Dataset extract =>
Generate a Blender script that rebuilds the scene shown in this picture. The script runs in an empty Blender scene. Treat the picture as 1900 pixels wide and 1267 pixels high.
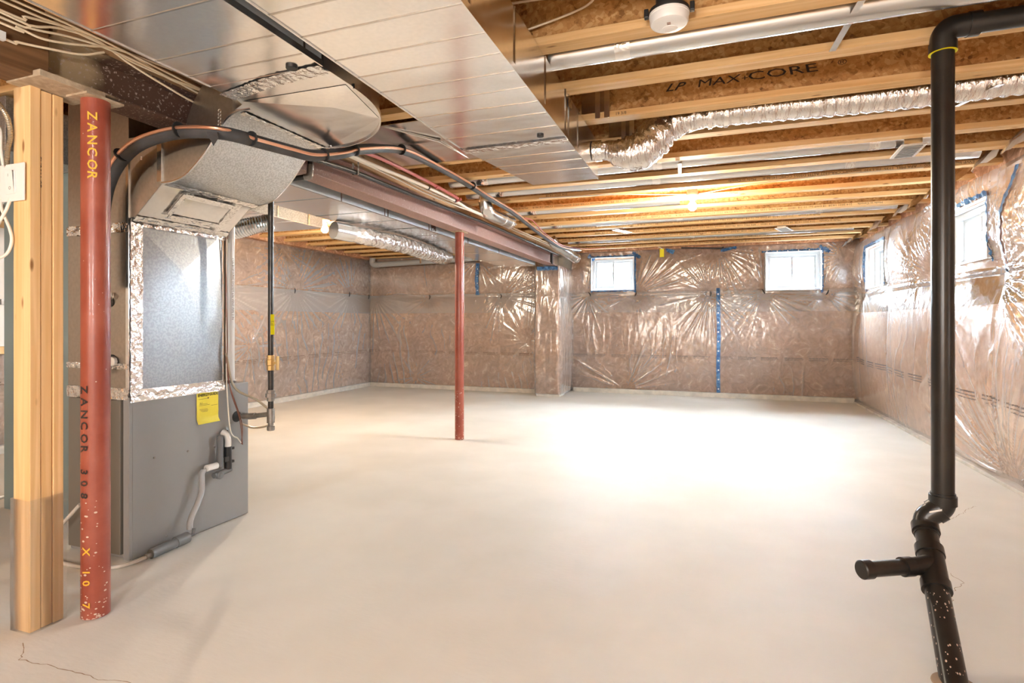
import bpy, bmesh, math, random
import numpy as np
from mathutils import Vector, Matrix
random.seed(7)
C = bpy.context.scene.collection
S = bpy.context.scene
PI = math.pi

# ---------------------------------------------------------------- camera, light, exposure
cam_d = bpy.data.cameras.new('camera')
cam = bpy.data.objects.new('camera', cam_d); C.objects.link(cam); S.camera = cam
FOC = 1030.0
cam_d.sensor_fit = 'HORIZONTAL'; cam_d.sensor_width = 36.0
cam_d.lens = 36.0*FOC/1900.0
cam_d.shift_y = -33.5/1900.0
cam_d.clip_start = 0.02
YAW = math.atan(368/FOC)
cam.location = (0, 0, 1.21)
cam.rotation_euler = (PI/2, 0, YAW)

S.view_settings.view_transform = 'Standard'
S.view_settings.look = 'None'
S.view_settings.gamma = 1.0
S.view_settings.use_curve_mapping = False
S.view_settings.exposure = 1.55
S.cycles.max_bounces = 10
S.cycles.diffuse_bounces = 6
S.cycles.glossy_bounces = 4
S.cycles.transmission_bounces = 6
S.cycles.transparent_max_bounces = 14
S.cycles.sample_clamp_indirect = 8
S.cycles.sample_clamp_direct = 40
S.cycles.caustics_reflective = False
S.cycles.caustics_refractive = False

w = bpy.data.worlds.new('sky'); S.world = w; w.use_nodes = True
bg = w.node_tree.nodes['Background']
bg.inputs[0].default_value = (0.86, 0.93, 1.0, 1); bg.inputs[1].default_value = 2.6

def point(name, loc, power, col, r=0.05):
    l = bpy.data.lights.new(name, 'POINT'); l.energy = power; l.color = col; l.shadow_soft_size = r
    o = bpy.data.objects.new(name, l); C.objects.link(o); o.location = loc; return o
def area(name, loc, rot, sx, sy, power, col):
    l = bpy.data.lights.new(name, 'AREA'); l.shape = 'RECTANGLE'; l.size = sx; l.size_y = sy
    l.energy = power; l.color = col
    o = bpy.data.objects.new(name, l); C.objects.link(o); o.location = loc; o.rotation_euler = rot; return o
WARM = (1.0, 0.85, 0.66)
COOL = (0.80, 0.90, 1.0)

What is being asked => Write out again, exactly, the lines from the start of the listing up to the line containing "cam.rotation_euler = (PI/2, 0, YAW)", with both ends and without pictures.

Solution =>
Generate a Blender script that rebuilds the scene shown in this picture. The script runs in an empty Blender scene. Treat the picture as 1900 pixels wide and 1267 pixels high.
import bpy, bmesh, math, random
import numpy as np
from mathutils import Vector, Matrix
random.seed(7)
C = bpy.context.scene.collection
S = bpy.context.scene
PI = math.pi

# ---------------------------------------------------------------- camera, light, exposure
cam_d = bpy.data.cameras.new('camera')
cam = bpy.data.objects.new('camera', cam_d); C.objects.link(cam); S.camera = cam
FOC = 1030.0
cam_d.sensor_fit = 'HORIZONTAL'; cam_d.sensor_width = 36.0
cam_d.lens = 36.0*FOC/1900.0
cam_d.shift_y = -33.5/1900.0
cam_d.clip_start = 0.02
YAW = math.atan(368/FOC)
cam.location = (0, 0, 1.21)
cam.rotation_euler = (PI/2, 0, YAW)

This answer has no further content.